GOAL:
Print exactly those lines that run from the beginning of the data to the line bearing "SC.camera = cam", inclusive.
______________________________
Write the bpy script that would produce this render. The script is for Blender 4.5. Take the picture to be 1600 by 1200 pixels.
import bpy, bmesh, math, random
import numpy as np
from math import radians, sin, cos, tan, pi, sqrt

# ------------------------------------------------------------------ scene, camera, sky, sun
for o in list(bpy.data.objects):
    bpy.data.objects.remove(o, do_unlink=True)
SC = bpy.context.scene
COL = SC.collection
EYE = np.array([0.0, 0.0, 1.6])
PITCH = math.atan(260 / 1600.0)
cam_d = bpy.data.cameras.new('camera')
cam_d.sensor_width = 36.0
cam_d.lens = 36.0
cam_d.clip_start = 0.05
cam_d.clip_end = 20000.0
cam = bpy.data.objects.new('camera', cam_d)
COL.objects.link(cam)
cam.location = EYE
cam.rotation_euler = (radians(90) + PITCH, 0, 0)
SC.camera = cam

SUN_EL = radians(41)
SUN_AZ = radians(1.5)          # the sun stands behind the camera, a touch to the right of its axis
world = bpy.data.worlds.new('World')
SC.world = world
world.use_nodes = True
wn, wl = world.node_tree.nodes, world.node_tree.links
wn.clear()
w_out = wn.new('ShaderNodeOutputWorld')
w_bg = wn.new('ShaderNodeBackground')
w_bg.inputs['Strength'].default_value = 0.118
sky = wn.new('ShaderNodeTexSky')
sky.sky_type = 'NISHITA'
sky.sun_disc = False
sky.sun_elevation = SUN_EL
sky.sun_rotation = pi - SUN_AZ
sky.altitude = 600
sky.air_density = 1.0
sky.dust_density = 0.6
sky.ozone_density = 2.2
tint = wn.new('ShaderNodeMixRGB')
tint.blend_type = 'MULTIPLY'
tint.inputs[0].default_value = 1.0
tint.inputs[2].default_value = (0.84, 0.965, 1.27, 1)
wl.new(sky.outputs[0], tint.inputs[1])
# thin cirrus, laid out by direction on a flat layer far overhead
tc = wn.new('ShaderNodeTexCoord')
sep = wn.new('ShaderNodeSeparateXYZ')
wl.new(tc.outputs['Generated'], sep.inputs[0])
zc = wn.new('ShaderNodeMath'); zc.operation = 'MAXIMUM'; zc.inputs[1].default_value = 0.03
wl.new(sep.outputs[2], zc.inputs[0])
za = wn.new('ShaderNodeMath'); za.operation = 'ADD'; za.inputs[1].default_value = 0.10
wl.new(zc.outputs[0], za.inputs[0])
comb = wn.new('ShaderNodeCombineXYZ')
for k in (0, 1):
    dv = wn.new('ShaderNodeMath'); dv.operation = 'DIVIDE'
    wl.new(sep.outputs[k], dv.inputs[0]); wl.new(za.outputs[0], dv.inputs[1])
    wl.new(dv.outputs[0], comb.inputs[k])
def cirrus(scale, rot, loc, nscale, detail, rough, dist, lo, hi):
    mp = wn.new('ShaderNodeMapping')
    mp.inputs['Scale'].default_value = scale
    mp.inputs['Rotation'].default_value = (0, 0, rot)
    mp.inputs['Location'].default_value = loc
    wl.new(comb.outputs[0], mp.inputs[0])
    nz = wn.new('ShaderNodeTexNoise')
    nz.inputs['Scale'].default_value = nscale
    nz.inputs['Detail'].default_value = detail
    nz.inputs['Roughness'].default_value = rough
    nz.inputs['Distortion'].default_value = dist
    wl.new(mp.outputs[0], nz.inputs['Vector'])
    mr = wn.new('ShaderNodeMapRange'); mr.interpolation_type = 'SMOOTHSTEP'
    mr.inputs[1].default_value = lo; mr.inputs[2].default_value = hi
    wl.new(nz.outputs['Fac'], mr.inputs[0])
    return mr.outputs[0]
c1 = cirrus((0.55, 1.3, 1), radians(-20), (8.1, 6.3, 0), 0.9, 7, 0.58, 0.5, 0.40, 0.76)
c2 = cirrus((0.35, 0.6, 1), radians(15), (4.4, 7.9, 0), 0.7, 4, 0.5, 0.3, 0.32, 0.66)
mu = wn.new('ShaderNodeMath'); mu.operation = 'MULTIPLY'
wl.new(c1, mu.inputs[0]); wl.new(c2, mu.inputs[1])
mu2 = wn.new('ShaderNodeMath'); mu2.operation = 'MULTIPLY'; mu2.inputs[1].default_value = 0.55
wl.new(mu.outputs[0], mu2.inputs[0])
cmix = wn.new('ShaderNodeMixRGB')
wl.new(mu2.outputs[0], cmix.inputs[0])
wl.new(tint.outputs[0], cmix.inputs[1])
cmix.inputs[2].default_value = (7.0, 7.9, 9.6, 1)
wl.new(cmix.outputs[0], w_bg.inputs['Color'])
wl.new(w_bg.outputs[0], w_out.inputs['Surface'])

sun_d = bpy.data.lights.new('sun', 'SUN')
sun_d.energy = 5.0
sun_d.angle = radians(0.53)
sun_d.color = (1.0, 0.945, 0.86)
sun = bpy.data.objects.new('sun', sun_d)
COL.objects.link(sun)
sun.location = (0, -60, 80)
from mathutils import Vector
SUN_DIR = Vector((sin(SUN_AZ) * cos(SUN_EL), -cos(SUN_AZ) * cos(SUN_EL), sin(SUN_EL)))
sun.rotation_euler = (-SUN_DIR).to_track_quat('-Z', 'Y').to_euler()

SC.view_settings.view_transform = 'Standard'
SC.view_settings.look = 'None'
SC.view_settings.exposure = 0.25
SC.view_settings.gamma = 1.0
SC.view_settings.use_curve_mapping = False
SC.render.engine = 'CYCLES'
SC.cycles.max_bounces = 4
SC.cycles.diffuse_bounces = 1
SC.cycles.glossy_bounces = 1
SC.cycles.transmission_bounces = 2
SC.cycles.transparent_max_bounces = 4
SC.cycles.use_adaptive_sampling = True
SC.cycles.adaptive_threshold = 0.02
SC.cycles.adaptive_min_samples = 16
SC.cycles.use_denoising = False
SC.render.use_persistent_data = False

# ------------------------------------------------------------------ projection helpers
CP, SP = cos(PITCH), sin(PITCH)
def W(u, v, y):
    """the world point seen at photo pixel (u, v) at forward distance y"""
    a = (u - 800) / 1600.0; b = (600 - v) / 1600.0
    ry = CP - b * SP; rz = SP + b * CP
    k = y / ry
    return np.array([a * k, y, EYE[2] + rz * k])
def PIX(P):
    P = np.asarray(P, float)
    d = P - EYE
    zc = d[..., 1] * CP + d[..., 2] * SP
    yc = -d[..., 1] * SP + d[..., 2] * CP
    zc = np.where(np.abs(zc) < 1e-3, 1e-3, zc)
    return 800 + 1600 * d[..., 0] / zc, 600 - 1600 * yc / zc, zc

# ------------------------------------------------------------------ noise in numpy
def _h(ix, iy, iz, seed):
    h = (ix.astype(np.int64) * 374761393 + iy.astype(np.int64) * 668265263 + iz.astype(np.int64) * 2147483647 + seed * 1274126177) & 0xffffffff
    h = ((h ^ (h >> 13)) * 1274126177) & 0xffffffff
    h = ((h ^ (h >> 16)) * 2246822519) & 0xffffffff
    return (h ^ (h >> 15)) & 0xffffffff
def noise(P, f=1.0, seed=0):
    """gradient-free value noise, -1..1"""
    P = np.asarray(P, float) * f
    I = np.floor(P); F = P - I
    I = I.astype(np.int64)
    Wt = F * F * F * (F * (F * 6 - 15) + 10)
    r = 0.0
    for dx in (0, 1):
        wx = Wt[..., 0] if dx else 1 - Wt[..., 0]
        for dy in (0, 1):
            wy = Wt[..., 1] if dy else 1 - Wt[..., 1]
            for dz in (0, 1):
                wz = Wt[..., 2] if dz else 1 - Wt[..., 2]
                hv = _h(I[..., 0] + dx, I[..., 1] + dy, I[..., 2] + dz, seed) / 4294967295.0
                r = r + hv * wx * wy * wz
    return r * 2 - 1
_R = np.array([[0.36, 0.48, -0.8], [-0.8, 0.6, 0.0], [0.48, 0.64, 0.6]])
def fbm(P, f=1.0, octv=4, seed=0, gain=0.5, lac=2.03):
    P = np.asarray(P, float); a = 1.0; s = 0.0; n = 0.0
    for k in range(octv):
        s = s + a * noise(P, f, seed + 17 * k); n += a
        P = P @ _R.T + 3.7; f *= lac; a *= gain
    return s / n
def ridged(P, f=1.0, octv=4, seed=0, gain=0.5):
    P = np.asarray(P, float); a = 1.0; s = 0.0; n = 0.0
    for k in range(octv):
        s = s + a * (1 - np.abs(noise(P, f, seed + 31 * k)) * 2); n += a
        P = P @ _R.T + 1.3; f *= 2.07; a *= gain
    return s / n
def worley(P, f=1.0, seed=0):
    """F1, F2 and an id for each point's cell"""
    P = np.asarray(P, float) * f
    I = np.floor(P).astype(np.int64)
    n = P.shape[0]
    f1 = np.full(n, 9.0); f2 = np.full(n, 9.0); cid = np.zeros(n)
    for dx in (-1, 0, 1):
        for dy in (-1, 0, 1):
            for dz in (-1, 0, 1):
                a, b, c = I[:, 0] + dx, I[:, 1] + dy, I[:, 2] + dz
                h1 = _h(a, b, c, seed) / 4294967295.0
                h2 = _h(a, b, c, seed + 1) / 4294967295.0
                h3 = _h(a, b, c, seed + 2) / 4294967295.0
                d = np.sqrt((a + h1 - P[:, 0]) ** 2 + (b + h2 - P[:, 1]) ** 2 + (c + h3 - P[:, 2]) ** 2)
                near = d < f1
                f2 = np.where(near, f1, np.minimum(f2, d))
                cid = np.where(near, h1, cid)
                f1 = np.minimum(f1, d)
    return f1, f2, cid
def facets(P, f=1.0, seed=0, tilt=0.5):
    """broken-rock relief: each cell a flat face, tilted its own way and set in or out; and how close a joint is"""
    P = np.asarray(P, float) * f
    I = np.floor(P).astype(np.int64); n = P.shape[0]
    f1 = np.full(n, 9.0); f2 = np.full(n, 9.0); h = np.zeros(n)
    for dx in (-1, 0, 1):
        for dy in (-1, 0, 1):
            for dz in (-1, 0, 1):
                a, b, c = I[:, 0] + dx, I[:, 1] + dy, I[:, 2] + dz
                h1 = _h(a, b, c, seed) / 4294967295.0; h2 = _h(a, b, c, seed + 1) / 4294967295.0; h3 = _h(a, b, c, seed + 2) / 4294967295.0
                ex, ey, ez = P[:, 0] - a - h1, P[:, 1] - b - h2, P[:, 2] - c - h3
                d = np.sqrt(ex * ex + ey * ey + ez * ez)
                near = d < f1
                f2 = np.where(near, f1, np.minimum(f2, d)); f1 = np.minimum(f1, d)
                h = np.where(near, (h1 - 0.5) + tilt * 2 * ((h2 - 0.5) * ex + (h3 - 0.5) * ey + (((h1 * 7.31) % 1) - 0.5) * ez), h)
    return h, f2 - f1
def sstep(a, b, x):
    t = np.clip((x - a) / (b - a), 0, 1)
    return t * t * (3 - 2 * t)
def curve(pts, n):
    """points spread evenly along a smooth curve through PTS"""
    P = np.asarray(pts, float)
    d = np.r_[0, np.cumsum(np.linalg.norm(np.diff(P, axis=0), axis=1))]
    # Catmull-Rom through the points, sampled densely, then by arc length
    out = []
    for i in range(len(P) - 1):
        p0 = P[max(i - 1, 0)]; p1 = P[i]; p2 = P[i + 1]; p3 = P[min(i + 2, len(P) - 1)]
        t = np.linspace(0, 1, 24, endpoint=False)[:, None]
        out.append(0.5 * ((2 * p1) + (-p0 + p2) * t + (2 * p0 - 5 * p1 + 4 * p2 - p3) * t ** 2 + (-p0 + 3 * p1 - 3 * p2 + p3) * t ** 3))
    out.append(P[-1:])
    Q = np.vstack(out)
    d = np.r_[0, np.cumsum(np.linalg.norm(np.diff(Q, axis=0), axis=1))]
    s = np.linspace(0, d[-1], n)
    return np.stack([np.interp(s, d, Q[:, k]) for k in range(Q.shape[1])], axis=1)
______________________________
ANSWER TO THIS PROBLEM:
Write the bpy script that would produce this render. The script is for Blender 4.5. Take the picture to be 1600 by 1200 pixels.
import bpy, bmesh, math, random
import numpy as np
from math import radians, sin, cos, tan, pi, sqrt

# ------------------------------------------------------------------ scene, camera, sky, sun
for o in list(bpy.data.objects):
    bpy.data.objects.remove(o, do_unlink=True)
SC = bpy.context.scene
COL = SC.collection
EYE = np.array([0.0, 0.0, 1.6])
PITCH = math.atan(260 / 1600.0)
cam_d = bpy.data.cameras.new('camera')
cam_d.sensor_width = 36.0
cam_d.lens = 36.0
cam_d.clip_start = 0.05
cam_d.clip_end = 20000.0
cam = bpy.data.objects.new('camera', cam_d)
COL.objects.link(cam)
cam.location = EYE
cam.rotation_euler = (radians(90) + PITCH, 0, 0)
SC.camera = cam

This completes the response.